Sir, - The Minister for Foreign Affairs, Mr David Andrews, has recently announced that he wants an open discussion on the possibility of Ireland joining the Partnership for Peace (PfP). In this spirit of open discussion, AFrI wishes to make two points concerning any such move.
First, according to NATO's Assistant Secretary General, Gebhardt Von Moltke, in an article which he wrote following the Madrid Summit in July 1998: "the new PfP is now welded to the new NATO." NATO maintains a huge nuclear arsenal and retains a policy of first use of nuclear weapons in a conflict situation. Is it appropriate for the Irish government to "weld" itself to such a policy?

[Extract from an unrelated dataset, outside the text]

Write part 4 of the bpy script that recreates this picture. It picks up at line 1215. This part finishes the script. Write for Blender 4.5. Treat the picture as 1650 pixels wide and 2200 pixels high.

Second, in the field of conventional weapons, NATO members include six of the world's top 10 arms exporters, with weapons sold to regimes such as those of Indonesia and Saudi Arabia. Ambassador Von Moltke goes on to say that "participation in such activities as armaments co-operation. . . will expand to meet the new mission requirements, effectively bringing all of NATO's committees into the PfP process." Is it appropriate for the Irish Government to "co-operate" in armaments policies with states which fuel world conflict and repression by selling weapons to dictators?
AFrI looks forward to a full and open discussion of these and other matters. - Yours, etc., Joe Murray,
AFrI Co-ordinator, Grand Canal House, Lower Rathmines Road, Dublin 6.